Frequency-dependent fundamental and dipole gap solitons in $\mathcal{PT}$-symmetric nonlinear metamaterials

We derive a theoretical model with frequency-dependent parameters for describing the transmission of electromagnetic waves in $\mathcal{PT}$-symmetric metamaterials (MMs). Based on the derived theoretical model, we investigate the tunable band structure and eigenvalue problem in the negative or positive index region of MMs, and predict the existence and stability of fundamental, out-of-phase, and in-phase dipole gap solitons in defocusing or focusing nonlinear $\mathcal{PT}$-symmetric MMs. Furthermore, we discuss the enhanced localization of solitons under different formation conditions.
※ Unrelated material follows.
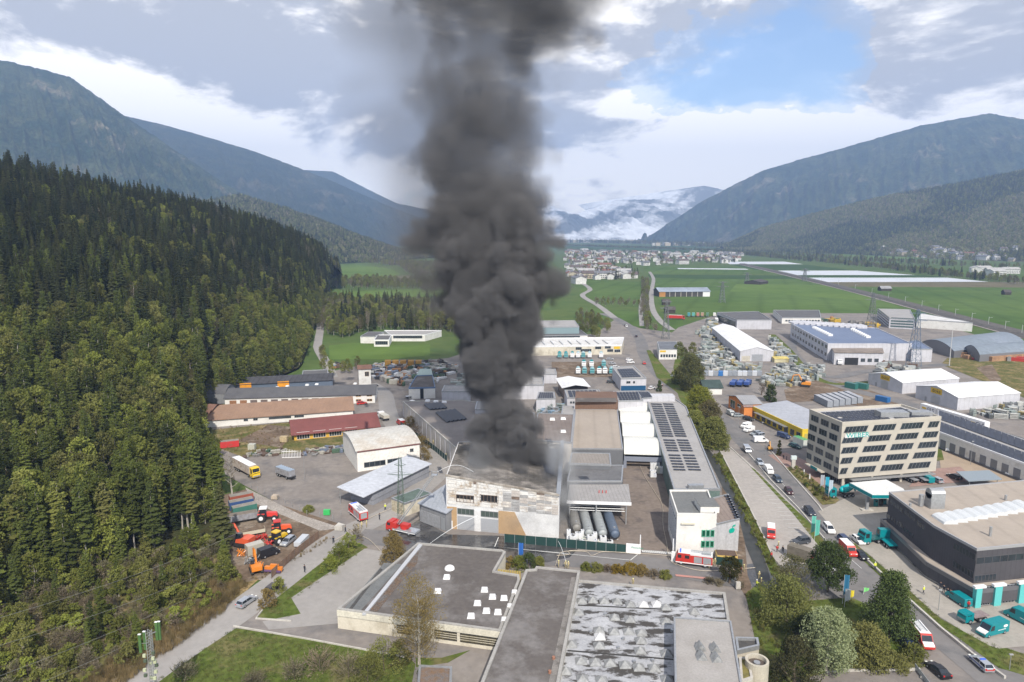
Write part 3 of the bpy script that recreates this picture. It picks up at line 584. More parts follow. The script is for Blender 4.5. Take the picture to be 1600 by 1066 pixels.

The results reveal that there exist abundant gap solitons with frequency controllability in $\mathcal{PT}$-symmetric MMs, and the established theoretical model paves the way to explore more solitons in $\mathcal{PT}$-symmetric MMs.

Figure 1

(a) Background refractive index $n_0$, loss: gain ${\alpha }_0$, (b) depth $v_1$, and (c) imaginary part $w_1$ of the $\mathcal{PT}$ potential for ${\varpi }_{\mathrm{p}}=0.9$, in which the gray areas denote the stop bands.

Figure 2

Profiles of $\mathcal{PT}$-symmetric potential with different parameters. (a) $\varpi =0.29$, ${\gamma }_0=0.025$, corresponding to $v_1=4$, $w_1=0.1$; (b) $\varpi =0.47$, ${\gamma }_0=0.04$, corresponding to $v_1=1$, $w_1=0.1$, and (c) $\varpi =1.42$, ${\gamma }_0=0.025$, corresponding to $v_1=0.3$, $w_1=0.02$, respectively.

Figure 3

Band structures in the (a) NIR and (b) PIR of $\mathcal{PT}$-symmetric MMs, (c) $\varpi =0.2$ ($v_1=7.31$, $w_1=0.52$); (d) $\varpi =0.21$ ($v_1=6.69$, $w_1=0.5$); (e) $\varpi =0.31$ ($v_1=3.01$, $w_1=0.36$); (f) $\varpi =1.77$ ($v_1=0.79$, $w_1=0.02$); the other parameters are ${\gamma }_0=0.1$, ${\varpi }_p=0.9$.

Figure 4

Power P versus the propagation constant $\mu$ in the NIR and PIR of $\mathcal{PT}$-symmetric MMs. (a) $\varpi =0.29$ ($v_1=4,w_1=0.1$); (b) $\varpi =0.47$ ($v_1=1,w_1=0.1$); (c) $\varpi =1.42$ ($v_1=0.3,w_1=0.02$); (d) $\varpi =1.89$ ($v_1=1,w_1=0.01$).The blue areas correspond to the Bloch band. The soliton profiles at the points marked by N1–N7 (in the NIR) and P1–P7 (in the PIR) will be displayed in Figs. 5 and 6, respectively.

Figure 5

Profiles, linear spectra, and nonlinear evolutions of the stable solitons at the points (a) N1: $\mu =-3.5$; (b) N2: $\mu =-1.6$; (c) N3: $\mu =-0.18$; (d) P1: $\mu =-0.33$; (e) P2: $\mu =1.7$; and (f) P3: $\mu =1$, which are marked in Fig. 4.

Figure 6

Profiles, linear spectra, and nonlinear evolutions of the unstable solitons at the points (a) N4: $\mu =-2.9$; (b) N5: $\mu =-0.96$; (c) N6: $\mu =-0.68$; (d) N7: $\mu =-2$; (e) P4: $\mu =-0.37$; (f) P5: $\mu =0.6$; (g) P6: $\mu =-0.2$; and (h) P7: $\mu =0.05$, which are marked in Fig. 4.

Figure 7

Profiles and linear spectra of fundamental, out-dipole and in-dipole solitons. (a)–(c) $\mu =-0.34$ at $\varpi =1.42$ ($v_1=0.3$, $w_1=0.02$) and (d)–(f) $\mu =0.1$ at $\varpi =1.89$ ($v_1=1$, $w_1=0.01$) for defocusing nonlinearity; (g)–(i) $\mu =0.4$ ($P=0.95$, 2.20, 3.19) and (j)–(l) $\mu =0.7$ ($P=1.86$, 3.73, 3.75) for focusing nonlinearity at $\varpi =1.42$, respectively.